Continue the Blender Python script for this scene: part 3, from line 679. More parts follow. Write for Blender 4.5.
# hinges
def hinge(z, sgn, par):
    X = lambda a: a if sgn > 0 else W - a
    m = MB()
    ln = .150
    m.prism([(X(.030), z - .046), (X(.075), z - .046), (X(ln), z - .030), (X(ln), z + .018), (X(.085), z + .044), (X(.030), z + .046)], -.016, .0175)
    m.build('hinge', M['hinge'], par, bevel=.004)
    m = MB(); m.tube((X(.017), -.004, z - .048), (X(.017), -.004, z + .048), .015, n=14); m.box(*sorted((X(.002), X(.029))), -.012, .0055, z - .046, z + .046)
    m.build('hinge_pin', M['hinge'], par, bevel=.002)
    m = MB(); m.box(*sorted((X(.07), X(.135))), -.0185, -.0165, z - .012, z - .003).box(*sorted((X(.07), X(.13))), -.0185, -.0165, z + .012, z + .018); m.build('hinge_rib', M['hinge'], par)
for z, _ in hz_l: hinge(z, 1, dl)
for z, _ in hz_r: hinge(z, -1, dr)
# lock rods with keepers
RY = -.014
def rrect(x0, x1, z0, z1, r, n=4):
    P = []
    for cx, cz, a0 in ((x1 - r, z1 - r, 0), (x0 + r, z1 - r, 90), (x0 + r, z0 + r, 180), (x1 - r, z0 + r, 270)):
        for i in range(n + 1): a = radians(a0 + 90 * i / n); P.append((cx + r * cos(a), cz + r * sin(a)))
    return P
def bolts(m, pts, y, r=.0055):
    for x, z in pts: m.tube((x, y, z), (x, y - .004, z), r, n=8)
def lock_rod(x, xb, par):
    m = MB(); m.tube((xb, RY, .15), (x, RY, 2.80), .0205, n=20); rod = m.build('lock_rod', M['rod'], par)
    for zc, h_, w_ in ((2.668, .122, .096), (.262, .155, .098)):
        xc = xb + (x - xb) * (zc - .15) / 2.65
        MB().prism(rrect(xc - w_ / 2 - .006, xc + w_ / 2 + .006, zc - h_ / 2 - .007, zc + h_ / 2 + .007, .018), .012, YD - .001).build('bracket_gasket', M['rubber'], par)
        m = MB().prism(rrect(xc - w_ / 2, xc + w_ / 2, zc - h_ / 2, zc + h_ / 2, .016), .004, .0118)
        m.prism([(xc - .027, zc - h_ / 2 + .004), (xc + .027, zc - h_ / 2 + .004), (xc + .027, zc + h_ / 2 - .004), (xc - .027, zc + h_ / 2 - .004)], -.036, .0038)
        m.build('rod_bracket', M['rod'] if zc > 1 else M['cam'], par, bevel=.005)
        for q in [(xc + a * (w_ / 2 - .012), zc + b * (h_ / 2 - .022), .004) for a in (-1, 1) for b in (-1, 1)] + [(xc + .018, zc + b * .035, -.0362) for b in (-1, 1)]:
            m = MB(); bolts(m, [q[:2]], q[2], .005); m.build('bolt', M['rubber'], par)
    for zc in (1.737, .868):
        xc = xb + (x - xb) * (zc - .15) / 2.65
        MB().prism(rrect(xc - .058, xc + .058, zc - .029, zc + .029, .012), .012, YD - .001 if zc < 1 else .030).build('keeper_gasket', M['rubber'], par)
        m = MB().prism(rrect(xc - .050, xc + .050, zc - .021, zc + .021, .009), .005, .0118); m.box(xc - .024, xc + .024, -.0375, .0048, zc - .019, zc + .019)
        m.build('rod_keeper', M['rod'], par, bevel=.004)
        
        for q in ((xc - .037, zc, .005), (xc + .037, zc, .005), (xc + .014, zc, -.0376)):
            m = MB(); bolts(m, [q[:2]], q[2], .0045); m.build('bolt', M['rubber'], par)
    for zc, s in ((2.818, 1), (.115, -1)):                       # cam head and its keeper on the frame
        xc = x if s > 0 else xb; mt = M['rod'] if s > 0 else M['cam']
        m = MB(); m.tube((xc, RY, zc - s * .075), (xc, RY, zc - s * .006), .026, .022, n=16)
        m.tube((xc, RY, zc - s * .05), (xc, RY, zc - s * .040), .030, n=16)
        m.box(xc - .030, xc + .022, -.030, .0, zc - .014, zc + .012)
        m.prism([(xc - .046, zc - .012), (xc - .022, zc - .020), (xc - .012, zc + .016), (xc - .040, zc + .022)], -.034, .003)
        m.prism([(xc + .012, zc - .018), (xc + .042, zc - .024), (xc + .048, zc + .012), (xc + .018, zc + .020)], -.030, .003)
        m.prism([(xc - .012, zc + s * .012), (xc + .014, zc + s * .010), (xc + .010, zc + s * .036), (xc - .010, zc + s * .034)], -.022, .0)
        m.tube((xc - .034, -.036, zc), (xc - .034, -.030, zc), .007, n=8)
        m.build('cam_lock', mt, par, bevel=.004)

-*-

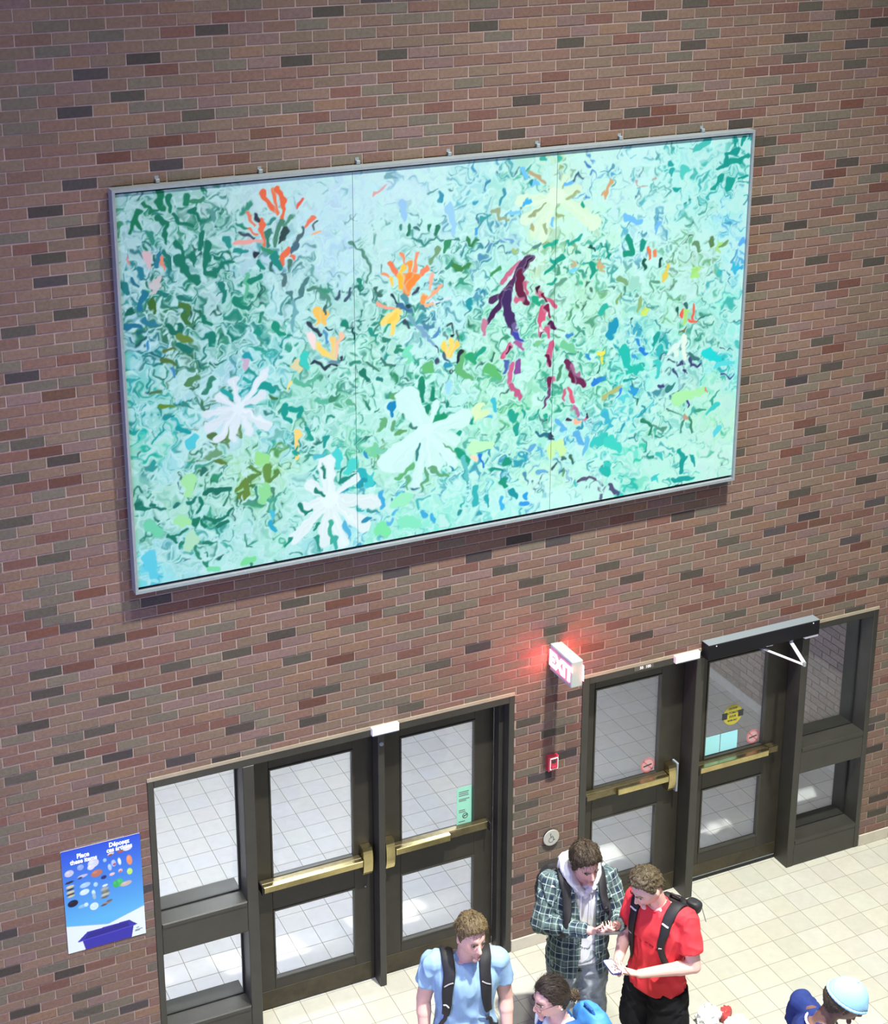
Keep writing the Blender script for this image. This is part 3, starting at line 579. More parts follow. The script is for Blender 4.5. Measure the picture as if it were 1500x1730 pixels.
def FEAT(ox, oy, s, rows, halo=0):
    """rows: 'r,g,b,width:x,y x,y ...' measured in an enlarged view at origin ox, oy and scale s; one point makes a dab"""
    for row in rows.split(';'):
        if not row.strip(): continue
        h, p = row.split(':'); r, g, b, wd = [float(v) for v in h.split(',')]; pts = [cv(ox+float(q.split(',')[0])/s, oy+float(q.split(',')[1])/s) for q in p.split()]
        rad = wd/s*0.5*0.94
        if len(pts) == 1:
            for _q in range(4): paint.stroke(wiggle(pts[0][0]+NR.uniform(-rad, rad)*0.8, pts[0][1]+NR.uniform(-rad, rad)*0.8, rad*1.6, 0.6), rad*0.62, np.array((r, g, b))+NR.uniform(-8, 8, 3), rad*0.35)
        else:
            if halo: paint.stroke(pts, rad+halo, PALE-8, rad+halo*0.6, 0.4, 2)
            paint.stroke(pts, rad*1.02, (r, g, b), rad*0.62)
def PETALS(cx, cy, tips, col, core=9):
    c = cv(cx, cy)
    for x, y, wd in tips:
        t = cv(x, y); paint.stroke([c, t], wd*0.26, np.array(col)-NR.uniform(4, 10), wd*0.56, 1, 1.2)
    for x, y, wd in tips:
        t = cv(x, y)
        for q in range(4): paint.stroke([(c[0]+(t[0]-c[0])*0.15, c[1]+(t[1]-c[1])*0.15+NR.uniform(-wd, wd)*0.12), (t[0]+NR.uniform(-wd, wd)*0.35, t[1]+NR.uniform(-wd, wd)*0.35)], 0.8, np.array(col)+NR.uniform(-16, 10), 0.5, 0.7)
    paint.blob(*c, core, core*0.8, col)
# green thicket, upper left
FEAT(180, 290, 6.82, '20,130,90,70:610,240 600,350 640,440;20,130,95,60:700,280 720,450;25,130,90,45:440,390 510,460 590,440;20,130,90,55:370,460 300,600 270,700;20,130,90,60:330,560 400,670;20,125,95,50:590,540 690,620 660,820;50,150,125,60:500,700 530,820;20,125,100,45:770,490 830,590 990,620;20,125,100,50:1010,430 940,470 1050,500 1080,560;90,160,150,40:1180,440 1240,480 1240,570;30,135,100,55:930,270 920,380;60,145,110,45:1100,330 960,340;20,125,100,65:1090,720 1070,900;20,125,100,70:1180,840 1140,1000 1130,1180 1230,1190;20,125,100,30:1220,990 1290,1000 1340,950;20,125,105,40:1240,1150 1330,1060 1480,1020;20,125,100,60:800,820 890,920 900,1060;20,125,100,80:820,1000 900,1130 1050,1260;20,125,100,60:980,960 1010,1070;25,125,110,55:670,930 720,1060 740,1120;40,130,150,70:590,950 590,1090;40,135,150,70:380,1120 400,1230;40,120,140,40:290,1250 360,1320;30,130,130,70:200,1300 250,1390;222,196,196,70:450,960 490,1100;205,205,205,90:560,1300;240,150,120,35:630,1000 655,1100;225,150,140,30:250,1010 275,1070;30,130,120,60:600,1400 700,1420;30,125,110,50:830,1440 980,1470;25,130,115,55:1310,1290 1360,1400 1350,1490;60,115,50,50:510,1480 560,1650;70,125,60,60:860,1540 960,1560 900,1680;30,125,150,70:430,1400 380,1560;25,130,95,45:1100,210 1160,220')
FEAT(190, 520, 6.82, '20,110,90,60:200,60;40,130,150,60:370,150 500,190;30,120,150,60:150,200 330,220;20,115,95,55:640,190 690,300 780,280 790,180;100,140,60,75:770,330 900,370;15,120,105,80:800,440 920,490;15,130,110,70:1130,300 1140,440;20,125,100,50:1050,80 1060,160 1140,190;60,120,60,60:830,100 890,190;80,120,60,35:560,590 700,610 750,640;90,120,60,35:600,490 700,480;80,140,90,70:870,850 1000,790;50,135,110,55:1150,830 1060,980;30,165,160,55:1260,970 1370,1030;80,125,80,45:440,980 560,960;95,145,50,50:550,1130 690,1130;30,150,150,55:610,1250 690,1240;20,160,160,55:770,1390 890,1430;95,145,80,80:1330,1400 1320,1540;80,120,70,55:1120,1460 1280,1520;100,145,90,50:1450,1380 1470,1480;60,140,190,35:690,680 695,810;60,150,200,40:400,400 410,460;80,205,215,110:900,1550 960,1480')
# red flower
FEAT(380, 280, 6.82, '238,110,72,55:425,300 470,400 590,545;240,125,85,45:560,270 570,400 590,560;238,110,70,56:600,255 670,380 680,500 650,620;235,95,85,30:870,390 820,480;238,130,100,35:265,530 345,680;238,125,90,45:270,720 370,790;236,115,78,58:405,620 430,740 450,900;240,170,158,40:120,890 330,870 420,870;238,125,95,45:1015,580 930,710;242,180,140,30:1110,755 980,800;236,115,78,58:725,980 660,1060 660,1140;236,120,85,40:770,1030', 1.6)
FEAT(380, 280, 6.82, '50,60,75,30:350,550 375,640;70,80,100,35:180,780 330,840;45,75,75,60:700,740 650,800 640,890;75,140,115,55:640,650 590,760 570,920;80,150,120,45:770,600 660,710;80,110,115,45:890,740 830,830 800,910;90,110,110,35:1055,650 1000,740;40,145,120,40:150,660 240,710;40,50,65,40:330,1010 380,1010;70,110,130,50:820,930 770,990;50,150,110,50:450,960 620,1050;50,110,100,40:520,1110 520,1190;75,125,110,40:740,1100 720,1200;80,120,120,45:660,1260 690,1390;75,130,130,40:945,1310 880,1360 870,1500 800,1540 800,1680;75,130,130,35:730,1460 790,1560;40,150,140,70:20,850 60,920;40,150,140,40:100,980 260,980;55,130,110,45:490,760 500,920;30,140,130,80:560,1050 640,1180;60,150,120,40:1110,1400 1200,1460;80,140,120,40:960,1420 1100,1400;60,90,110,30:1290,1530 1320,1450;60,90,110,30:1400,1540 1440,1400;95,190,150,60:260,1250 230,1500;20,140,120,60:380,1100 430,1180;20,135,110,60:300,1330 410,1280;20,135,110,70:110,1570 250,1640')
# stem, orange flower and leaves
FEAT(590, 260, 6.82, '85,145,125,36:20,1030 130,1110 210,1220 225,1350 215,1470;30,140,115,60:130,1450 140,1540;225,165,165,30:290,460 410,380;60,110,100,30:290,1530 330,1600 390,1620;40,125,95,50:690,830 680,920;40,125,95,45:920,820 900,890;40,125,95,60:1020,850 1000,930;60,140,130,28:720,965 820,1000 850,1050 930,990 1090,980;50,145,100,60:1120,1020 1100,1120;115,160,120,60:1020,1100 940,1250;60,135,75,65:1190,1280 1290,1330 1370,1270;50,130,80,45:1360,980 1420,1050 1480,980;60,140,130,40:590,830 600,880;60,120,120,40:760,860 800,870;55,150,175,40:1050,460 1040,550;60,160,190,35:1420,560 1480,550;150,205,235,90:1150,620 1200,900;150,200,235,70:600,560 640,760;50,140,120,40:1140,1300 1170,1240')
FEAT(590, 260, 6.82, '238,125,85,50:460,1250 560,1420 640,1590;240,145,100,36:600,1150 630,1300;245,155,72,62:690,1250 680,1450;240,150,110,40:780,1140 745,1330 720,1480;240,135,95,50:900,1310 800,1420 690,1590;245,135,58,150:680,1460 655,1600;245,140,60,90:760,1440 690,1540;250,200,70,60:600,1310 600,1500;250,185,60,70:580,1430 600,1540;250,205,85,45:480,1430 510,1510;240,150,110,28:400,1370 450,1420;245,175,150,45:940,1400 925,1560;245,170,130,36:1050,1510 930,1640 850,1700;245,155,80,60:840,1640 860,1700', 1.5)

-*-

Give the count of lines that hold the word "follow", with nothing added.

**Output of the exercise:**
2